» EXCERPTED DATA:
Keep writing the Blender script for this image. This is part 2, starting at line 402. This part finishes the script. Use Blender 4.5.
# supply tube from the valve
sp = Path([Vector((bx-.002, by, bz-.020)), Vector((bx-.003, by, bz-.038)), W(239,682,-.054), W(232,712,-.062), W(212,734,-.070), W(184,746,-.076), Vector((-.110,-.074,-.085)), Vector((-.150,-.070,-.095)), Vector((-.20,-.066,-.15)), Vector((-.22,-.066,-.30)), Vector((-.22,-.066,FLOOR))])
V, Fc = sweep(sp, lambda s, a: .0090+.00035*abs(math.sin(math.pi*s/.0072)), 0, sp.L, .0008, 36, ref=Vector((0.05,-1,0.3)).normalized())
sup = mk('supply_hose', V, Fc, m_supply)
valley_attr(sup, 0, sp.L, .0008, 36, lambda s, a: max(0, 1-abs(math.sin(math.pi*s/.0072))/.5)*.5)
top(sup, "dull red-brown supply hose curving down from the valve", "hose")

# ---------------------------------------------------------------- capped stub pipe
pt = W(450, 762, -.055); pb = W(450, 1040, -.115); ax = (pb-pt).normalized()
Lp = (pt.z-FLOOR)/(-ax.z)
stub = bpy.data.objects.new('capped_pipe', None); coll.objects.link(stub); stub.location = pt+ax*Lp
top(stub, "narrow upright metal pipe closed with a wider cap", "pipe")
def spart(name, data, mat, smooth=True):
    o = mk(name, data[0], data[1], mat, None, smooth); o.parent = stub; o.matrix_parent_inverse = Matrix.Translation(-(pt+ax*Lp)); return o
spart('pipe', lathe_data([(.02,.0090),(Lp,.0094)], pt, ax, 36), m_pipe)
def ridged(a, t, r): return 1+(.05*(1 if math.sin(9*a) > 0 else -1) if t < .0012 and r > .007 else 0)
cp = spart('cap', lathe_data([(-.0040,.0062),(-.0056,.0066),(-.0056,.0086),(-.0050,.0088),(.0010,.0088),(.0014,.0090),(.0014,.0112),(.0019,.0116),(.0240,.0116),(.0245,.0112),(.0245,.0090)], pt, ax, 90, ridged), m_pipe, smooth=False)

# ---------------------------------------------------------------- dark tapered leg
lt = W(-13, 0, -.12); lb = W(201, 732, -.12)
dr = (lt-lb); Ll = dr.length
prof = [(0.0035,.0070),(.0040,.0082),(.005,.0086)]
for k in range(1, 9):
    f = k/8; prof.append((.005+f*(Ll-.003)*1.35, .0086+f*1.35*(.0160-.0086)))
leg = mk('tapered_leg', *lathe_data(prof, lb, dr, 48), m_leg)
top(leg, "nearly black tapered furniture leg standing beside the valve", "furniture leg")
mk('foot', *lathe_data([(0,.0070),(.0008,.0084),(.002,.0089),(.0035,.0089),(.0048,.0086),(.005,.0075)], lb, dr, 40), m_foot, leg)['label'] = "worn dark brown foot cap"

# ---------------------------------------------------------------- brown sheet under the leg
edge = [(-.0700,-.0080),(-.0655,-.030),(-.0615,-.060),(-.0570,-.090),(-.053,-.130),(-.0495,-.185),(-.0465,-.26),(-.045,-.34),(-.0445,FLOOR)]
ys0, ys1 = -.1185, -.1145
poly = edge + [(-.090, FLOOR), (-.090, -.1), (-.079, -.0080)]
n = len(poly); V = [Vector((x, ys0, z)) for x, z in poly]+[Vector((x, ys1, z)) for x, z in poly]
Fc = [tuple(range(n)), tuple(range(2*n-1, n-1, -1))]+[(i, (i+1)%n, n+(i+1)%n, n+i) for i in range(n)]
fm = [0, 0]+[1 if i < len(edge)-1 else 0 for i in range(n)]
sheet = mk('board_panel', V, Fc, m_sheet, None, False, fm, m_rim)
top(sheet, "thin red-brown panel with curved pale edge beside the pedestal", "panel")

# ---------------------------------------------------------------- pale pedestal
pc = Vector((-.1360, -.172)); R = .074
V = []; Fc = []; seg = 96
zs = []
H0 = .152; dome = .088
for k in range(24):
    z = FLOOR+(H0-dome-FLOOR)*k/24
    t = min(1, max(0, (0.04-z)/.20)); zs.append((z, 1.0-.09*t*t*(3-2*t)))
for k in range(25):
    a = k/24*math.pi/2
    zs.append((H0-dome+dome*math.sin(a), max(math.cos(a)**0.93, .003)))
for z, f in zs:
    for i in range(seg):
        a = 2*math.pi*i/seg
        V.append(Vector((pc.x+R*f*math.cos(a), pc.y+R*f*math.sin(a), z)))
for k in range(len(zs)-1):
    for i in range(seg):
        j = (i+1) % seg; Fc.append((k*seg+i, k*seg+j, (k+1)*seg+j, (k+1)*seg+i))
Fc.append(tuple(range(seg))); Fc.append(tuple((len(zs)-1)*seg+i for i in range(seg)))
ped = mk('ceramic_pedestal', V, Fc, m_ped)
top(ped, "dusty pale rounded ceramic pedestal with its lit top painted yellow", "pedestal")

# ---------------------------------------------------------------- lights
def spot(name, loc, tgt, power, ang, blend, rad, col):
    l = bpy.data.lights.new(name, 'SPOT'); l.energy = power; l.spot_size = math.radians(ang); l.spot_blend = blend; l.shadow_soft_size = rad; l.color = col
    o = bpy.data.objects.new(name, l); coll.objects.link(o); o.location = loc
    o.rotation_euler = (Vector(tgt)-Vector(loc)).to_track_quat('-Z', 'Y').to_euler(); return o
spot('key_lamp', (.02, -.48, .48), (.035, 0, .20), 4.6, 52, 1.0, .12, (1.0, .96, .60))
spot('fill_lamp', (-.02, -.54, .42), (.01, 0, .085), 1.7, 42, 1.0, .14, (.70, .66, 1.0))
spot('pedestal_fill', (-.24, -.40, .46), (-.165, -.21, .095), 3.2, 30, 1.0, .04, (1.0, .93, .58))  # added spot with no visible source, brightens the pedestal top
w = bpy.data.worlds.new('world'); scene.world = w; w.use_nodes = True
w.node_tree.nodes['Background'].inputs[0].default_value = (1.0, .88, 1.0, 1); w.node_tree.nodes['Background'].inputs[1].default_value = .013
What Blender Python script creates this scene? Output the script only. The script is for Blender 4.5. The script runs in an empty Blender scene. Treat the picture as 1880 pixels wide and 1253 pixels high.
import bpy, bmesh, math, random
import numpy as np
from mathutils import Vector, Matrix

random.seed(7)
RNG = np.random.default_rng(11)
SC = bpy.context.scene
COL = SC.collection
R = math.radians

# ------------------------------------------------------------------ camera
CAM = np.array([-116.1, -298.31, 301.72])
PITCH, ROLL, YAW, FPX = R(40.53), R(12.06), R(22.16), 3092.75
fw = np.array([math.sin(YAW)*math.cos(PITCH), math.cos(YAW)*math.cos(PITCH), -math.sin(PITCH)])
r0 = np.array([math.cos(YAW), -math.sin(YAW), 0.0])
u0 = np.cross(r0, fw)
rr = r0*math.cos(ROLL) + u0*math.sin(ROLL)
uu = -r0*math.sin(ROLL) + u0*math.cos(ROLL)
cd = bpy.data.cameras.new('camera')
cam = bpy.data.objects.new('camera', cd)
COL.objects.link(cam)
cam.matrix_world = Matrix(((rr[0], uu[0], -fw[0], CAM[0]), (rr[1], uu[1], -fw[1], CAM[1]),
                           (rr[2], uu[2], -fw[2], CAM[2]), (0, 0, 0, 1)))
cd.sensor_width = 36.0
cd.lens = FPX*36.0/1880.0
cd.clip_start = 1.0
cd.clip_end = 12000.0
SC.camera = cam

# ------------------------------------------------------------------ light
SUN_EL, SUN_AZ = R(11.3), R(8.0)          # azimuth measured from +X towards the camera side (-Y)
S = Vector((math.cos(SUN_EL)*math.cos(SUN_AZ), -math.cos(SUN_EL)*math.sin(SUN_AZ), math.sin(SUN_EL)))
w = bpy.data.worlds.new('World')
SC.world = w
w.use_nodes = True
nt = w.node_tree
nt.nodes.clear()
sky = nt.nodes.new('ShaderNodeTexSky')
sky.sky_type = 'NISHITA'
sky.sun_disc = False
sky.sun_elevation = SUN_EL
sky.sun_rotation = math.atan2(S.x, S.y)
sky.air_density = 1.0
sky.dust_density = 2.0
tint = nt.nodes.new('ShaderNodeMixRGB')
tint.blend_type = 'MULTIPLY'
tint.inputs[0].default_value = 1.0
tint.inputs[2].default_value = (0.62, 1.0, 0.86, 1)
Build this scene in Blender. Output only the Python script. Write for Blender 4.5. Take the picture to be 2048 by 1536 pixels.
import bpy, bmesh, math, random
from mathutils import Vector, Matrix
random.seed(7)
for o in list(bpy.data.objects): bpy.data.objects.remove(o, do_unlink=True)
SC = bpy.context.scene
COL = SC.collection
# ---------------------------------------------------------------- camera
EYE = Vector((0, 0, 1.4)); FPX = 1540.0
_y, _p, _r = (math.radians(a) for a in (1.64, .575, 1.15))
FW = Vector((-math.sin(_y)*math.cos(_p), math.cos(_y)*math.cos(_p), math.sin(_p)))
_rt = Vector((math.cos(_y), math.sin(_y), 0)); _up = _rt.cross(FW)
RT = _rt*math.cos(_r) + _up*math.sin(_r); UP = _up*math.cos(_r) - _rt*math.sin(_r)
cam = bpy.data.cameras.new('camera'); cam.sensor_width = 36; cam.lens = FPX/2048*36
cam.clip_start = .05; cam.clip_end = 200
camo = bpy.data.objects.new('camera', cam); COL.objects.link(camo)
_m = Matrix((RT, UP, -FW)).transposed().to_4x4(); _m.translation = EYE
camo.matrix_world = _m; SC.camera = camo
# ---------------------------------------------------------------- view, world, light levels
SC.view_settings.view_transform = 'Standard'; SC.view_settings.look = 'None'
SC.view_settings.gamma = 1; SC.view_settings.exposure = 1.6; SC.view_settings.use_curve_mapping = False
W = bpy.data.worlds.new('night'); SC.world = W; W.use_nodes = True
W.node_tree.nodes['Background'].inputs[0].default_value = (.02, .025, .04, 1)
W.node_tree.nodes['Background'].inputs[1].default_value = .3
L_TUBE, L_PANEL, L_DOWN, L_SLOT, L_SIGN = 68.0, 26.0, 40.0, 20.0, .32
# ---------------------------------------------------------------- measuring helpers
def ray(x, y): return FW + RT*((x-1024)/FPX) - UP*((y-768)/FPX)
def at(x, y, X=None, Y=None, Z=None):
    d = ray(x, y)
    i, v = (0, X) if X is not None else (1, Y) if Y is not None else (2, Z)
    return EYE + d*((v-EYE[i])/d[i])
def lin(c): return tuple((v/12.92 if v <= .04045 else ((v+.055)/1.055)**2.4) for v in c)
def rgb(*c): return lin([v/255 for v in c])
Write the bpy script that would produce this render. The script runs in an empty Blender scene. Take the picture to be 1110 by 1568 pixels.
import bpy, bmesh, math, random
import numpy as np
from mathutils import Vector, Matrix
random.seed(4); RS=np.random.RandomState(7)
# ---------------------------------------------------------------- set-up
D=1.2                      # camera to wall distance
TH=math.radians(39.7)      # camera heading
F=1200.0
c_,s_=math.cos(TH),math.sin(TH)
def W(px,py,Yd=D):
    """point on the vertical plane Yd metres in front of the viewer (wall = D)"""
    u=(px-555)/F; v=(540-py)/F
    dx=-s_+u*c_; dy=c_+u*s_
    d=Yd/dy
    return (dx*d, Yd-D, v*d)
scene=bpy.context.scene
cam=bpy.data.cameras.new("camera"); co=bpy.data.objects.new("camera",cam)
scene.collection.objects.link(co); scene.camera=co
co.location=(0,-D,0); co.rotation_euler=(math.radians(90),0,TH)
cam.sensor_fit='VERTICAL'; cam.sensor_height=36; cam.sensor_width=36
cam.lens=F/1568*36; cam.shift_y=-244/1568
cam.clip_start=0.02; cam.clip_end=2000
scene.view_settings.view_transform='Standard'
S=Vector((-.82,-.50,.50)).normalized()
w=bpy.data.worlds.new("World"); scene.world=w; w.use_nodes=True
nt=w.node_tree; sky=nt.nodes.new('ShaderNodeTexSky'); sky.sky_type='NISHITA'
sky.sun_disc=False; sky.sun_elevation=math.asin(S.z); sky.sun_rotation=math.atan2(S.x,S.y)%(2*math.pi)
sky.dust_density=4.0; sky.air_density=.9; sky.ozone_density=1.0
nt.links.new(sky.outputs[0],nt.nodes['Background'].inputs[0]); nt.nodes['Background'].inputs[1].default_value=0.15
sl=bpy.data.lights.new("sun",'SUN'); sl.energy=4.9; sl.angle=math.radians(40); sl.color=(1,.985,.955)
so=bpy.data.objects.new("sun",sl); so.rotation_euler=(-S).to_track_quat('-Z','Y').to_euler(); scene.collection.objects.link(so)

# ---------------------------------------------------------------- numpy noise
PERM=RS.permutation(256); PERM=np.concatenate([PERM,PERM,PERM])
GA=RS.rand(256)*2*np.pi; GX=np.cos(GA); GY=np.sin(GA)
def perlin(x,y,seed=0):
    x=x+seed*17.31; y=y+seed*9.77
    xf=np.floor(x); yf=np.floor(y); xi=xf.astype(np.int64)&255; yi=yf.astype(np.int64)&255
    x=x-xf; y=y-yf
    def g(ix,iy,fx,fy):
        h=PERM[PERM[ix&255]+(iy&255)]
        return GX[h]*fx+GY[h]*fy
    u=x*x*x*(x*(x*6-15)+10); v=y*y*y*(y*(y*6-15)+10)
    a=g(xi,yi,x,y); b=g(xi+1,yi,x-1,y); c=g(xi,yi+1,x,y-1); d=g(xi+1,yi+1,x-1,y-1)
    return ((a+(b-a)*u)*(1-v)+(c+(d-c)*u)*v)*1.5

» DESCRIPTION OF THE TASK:
Return each line that includes "empty".

» OUTPUT BELOW:
What Blender Python script creates this scene? Output the script only. The script is for Blender 4.5. The script runs in an empty Blender scene. Treat the picture as 1880 pixels wide and 1253 pixels high.
Write the bpy script that would produce this render. The script runs in an empty Blender scene. Take the picture to be 1110 by 1568 pixels.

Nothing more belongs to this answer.